*YOUR GOAL:* Transcribe the material exactly. Images do not belong in the copy.

*DATASET EXCERPT:*

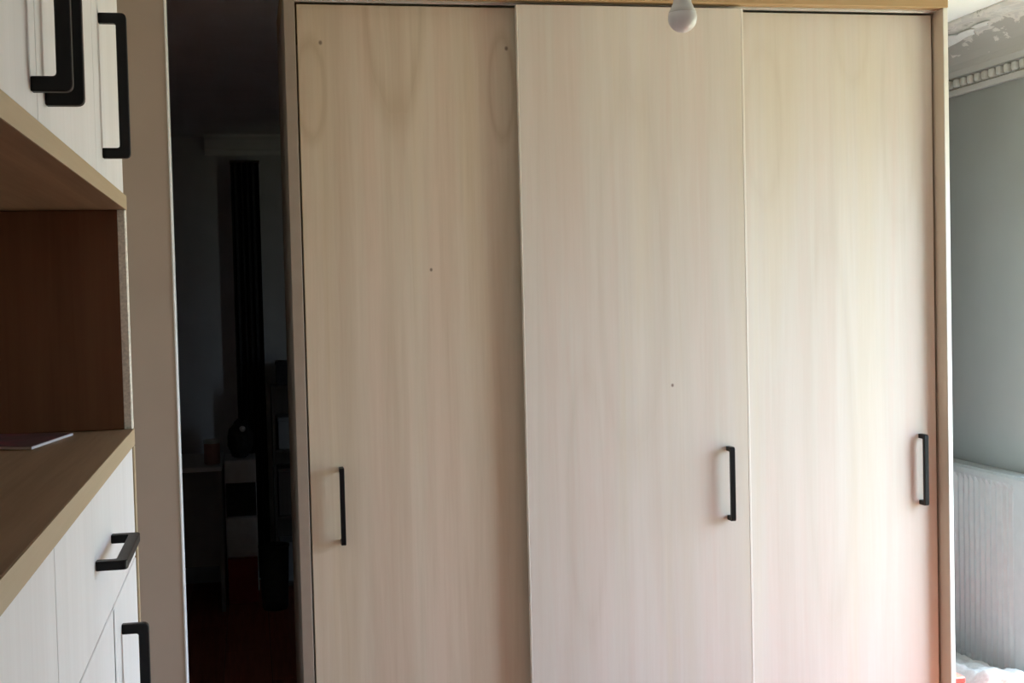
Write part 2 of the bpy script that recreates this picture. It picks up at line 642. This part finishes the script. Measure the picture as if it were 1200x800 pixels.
def door(m, x0, x1, yf, edge=None):
    d = bx('sliding_door', m, ward, 0, x1 - x0, 0, 0.018, 0, DZ1 - DZ0 - 0.004, bev=0.0012, loc=(x0, yf, DZ0))
    return d


dl = door(M_doorL, DX0 + 0.003, DX1, D)
dm = door(M_doorM, MX0 + 0.003, MX1 - 0.006, M)
dr = door(M_doorR, RX0, RX1 - 0.012, D)
for (x0, x1) in ((-0.003, 0.0), (MX1 - MX0 - 0.009, MX1 - MX0 - 0.003)):
    e = bx('lit_edge_band', M_poplar_edge, dm, x0, x1, -0.0004, 0.018, 0, DZ1 - DZ0 - 0.004, bev=0.0006)
handle(dl, H_ward, (0.222 - DX0 - 0.003, 0, 0.962 - DZ0))
handle(dm, H_ward, (1.262 - MX0 - 0.003, 0, 0.973 - DZ0))
handle(dr, H_ward, (1.851 - RX0, 0, 0.976 - DZ0))

# ------------------------------------------------------------------ wall units on the left
XB = XL + 0.004                 # their backs
XD = -0.195                     # door faces
XE = -0.193                     # board edges
YE = 2.262
SEAM1, SEAM0, SEAMN = 1.870, 1.362, 0.895
G = 0.0015
ROTX = (0, 0, math.radians(90))   # handle's outward -y turned to +x


def front(name, parent, y0, y1, z0, z1):
    return bx(name, M_whitewood, parent, XD - 0.018, XD, y0 + G, y1 - G, z0 + G, z1 - G, bev=0.001)


def carcase(parent, y0, y1, z0, z1):
    bx('body', M_carcwhite, parent, XB, XD - 0.0195, y0 + 0.0005, y1 - 0.0005, z0, z1)


ZU0, ZU1 = 1.6765, 2.33
u1 = thing('wall_cabinet', 'white woodgrain wall cabinet with a pair of doors and two long black handles', 'cabinet', group=None)
carcase(u1, SEAMN, SEAM1, ZU0, ZU1)
a = front('door', u1, SEAMN, SEAM0, ZU0, ZU1)
handle(a, H_cab, (XD, 1.328, 1.803), ROTX)
a = front('door', u1, SEAM0, SEAM1, ZU0, ZU1)
handle(a, H_cab, (XD, 1.420, 1.803), ROTX)
u2 = thing('wall_cabinet', 'white woodgrain wall cabinet with one door and single black handle, next to beige wall', 'cabinet')
carcase(u2, SEAM1, YE, ZU0, ZU1)
a = front('door', u2, SEAM1, YE, ZU0, ZU1)
handle(a, H_cab, (XD, 1.962, 1.806), ROTX)

op = thing('open_shelf_unit', 'open oak shelf niche between wall cabinets and worktop, dark inside', 'shelf')
bx('top_board', M_oak, op, XB, XE, SEAMN, YE + 0.018, 1.6520, 1.6755, bev=0.001)
bx('front_edge', M_oakedge, op, XE, XE + 0.001, SEAMN, YE + 0.018, 1.6520, 1.6755, bev=0)
sd = bx('end_panel', M_oakdark, op, XB + 0.019, XE - 0.013, YE, YE + 0.018, 1.2915, 1.6515)
bm = bmesh.new()
prism(bm, [(XE - 0.013, YE), (XE - 0.002, YE + 0.003), (XE, YE + 0.006), (XE, YE + 0.018), (XE - 0.013, YE + 0.018)], 'z', 1.2915, 1.6515)
obj('raw_edge', bm, M_rawedge, sd)
bx('back_panel', M_oakdark, op, XB, XB + 0.018, SEAMN, YE + 0.018, 1.2915, 1.6515)
bx('end_panel', M_oakdark, op, XB + 0.019, XE - 0.002, SEAMN, SEAMN + 0.018, 1.2915, 1.6515)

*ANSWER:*
Write part 2 of the bpy script that recreates this picture. It picks up at line 642. This part finishes the script. Measure the picture as if it were 1200x800 pixels.
def door(m, x0, x1, yf, edge=None):
    d = bx('sliding_door', m, ward, 0, x1 - x0, 0, 0.018, 0, DZ1 - DZ0 - 0.004, bev=0.0012, loc=(x0, yf, DZ0))
    return d


dl = door(M_doorL, DX0 + 0.003, DX1, D)
dm = door(M_doorM, MX0 + 0.003, MX1 - 0.006, M)
dr = door(M_doorR, RX0, RX1 - 0.012, D)
for (x0, x1) in ((-0.003, 0.0), (MX1 - MX0 - 0.009, MX1 - MX0 - 0.003)):
    e = bx('lit_edge_band', M_poplar_edge, dm, x0, x1, -0.0004, 0.018, 0, DZ1 - DZ0 - 0.004, bev=0.0006)
handle(dl, H_ward, (0.222 - DX0 - 0.003, 0, 0.962 - DZ0))
handle(dm, H_ward, (1.262 - MX0 - 0.003, 0, 0.973 - DZ0))
handle(dr, H_ward, (1.851 - RX0, 0, 0.976 - DZ0))

# ------------------------------------------------------------------ wall units on the left
XB = XL + 0.004                 # their backs
XD = -0.195                     # door faces
XE = -0.193                     # board edges
YE = 2.262
SEAM1, SEAM0, SEAMN = 1.870, 1.362, 0.895
G = 0.0015
ROTX = (0, 0, math.radians(90))   # handle's outward -y turned to +x


def front(name, parent, y0, y1, z0, z1):
    return bx(name, M_whitewood, parent, XD - 0.018, XD, y0 + G, y1 - G, z0 + G, z1 - G, bev=0.001)


def carcase(parent, y0, y1, z0, z1):
    bx('body', M_carcwhite, parent, XB, XD - 0.0195, y0 + 0.0005, y1 - 0.0005, z0, z1)


ZU0, ZU1 = 1.6765, 2.33
u1 = thing('wall_cabinet', 'white woodgrain wall cabinet with a pair of doors and two long black handles', 'cabinet', group=None)
carcase(u1, SEAMN, SEAM1, ZU0, ZU1)
a = front('door', u1, SEAMN, SEAM0, ZU0, ZU1)
handle(a, H_cab, (XD, 1.328, 1.803), ROTX)
a = front('door', u1, SEAM0, SEAM1, ZU0, ZU1)
handle(a, H_cab, (XD, 1.420, 1.803), ROTX)
u2 = thing('wall_cabinet', 'white woodgrain wall cabinet with one door and single black handle, next to beige wall', 'cabinet')
carcase(u2, SEAM1, YE, ZU0, ZU1)
a = front('door', u2, SEAM1, YE, ZU0, ZU1)
handle(a, H_cab, (XD, 1.962, 1.806), ROTX)

op = thing('open_shelf_unit', 'open oak shelf niche between wall cabinets and worktop, dark inside', 'shelf')
bx('top_board', M_oak, op, XB, XE, SEAMN, YE + 0.018, 1.6520, 1.6755, bev=0.001)
bx('front_edge', M_oakedge, op, XE, XE + 0.001, SEAMN, YE + 0.018, 1.6520, 1.6755, bev=0)
sd = bx('end_panel', M_oakdark, op, XB + 0.019, XE - 0.013, YE, YE + 0.018, 1.2915, 1.6515)
bm = bmesh.new()
prism(bm, [(XE - 0.013, YE), (XE - 0.002, YE + 0.003), (XE, YE + 0.006), (XE, YE + 0.018), (XE - 0.013, YE + 0.018)], 'z', 1.2915, 1.6515)
obj('raw_edge', bm, M_rawedge, sd)
bx('back_panel', M_oakdark, op, XB, XB + 0.018, SEAMN, YE + 0.018, 1.2915, 1.6515)
bx('end_panel', M_oakdark, op, XB + 0.019, XE - 0.002, SEAMN, SEAMN + 0.018, 1.2915, 1.6515)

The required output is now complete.